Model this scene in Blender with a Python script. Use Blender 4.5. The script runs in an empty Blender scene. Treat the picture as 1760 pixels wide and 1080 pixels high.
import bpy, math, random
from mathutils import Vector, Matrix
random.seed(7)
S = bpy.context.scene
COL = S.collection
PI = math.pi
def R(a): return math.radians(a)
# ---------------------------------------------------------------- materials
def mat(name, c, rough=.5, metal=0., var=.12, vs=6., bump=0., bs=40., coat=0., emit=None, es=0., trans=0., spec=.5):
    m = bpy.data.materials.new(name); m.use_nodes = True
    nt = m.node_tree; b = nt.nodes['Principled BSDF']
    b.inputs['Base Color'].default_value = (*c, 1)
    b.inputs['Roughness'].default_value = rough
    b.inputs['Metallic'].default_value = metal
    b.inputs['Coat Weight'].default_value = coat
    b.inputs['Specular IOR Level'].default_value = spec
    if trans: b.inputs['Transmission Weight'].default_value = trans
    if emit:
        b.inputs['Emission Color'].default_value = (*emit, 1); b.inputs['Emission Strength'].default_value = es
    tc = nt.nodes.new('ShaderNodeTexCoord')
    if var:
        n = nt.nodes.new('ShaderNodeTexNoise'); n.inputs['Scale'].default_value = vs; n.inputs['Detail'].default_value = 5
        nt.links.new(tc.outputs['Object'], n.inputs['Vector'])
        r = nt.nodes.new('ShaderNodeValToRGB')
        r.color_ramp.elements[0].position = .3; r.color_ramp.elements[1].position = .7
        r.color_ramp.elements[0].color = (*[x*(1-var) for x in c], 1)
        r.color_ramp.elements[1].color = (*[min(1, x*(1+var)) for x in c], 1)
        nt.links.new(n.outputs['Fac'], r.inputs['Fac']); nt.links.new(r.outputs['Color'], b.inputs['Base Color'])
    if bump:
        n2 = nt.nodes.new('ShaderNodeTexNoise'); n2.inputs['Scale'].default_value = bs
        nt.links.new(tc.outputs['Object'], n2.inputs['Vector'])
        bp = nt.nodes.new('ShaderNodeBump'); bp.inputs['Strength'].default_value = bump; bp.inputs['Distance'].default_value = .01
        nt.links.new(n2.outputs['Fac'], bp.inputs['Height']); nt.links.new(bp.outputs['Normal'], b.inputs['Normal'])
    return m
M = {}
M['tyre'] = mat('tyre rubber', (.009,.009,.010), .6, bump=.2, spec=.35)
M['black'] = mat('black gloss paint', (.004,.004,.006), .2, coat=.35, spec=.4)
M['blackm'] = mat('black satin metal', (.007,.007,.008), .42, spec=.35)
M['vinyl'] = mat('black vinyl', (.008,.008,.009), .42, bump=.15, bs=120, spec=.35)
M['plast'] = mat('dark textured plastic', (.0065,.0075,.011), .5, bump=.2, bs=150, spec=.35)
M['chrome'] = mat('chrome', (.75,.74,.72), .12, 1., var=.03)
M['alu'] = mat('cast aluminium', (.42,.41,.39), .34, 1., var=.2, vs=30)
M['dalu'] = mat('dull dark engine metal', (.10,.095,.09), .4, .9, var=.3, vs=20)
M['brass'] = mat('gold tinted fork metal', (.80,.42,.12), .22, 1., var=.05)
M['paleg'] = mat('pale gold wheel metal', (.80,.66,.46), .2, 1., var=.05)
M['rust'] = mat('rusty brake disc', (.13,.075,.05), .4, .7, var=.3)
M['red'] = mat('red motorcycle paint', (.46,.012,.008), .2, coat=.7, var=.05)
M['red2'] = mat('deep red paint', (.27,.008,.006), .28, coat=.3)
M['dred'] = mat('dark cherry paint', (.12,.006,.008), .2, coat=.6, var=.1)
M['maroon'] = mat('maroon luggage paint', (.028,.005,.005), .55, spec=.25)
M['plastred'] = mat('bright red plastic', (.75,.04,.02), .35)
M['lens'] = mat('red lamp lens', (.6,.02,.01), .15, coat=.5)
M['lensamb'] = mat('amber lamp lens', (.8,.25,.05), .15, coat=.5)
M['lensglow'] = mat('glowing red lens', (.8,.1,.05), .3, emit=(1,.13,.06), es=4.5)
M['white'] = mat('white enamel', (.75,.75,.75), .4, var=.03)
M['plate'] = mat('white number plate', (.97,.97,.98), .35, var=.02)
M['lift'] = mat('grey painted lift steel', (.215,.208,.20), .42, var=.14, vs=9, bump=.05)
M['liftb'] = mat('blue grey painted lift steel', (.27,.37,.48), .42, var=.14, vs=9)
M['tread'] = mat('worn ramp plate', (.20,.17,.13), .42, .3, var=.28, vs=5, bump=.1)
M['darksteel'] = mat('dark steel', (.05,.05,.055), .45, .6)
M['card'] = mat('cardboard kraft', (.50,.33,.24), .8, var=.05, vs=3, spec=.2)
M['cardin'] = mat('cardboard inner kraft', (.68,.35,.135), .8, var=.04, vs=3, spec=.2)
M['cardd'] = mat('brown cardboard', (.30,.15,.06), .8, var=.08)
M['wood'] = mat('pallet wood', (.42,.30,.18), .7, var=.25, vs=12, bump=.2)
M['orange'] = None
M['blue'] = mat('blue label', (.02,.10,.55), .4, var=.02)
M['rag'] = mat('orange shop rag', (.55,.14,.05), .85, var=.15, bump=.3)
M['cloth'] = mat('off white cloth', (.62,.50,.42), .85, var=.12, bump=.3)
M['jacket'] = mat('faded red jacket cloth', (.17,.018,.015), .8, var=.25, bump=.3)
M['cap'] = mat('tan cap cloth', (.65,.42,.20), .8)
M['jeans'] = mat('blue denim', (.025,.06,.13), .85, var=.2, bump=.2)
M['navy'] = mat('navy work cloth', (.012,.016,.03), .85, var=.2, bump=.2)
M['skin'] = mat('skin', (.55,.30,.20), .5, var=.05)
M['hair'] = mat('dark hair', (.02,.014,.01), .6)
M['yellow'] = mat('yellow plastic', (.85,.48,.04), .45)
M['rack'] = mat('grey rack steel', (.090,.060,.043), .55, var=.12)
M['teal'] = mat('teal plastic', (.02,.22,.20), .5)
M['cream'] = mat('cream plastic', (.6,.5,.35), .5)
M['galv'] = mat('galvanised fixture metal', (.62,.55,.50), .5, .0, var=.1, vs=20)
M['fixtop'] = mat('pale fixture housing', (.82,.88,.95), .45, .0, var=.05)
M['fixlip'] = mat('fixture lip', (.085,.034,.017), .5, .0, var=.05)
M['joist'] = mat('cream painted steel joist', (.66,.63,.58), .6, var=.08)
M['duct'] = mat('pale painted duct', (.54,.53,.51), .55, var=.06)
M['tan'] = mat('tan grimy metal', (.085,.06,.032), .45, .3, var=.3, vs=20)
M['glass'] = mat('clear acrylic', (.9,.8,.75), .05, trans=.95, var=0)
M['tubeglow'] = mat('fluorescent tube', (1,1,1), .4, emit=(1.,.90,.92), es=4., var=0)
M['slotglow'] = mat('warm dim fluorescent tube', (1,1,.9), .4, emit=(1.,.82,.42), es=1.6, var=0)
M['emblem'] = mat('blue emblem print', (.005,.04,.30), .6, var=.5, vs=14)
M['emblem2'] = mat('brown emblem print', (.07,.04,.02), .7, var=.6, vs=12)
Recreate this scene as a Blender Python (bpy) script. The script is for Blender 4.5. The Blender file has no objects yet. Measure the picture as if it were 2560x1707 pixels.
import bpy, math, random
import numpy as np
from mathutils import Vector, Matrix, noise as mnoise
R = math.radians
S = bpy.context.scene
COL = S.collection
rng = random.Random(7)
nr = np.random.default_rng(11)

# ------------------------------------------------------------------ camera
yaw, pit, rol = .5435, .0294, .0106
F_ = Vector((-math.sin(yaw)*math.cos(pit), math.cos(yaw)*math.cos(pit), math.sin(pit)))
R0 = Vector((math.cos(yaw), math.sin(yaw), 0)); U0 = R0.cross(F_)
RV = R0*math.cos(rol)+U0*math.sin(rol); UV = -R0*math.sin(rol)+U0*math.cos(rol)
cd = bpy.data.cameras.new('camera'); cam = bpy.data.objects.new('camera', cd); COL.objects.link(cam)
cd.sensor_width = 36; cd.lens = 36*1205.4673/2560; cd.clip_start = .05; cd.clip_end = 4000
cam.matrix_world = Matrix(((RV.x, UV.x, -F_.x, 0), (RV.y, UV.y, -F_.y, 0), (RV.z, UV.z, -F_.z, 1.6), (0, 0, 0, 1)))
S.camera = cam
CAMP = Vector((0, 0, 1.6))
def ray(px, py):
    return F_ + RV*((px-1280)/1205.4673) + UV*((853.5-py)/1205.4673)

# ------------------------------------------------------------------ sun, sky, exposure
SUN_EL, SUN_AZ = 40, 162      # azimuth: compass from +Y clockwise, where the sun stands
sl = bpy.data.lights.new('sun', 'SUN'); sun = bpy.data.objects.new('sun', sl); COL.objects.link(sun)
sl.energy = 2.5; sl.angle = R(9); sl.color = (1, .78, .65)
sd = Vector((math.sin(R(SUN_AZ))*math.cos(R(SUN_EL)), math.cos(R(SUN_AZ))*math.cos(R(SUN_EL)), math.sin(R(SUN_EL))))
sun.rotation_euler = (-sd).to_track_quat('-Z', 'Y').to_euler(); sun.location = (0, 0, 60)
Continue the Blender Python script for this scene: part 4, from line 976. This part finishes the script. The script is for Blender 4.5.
# # # # # # #
Your task> From the line containing "Recreate this scene" down to the line containing "nr = np.random.default_rng(11)" in the material above, reproduce every line exactly, including the two end lines.

Written answer>
Recreate this scene as a Blender Python (bpy) script. The script is for Blender 4.5. The Blender file has no objects yet. Measure the picture as if it were 2560x1707 pixels.
import bpy, math, random
import numpy as np
from mathutils import Vector, Matrix, noise as mnoise
R = math.radians
S = bpy.context.scene
COL = S.collection
rng = random.Random(7)
nr = np.random.default_rng(11)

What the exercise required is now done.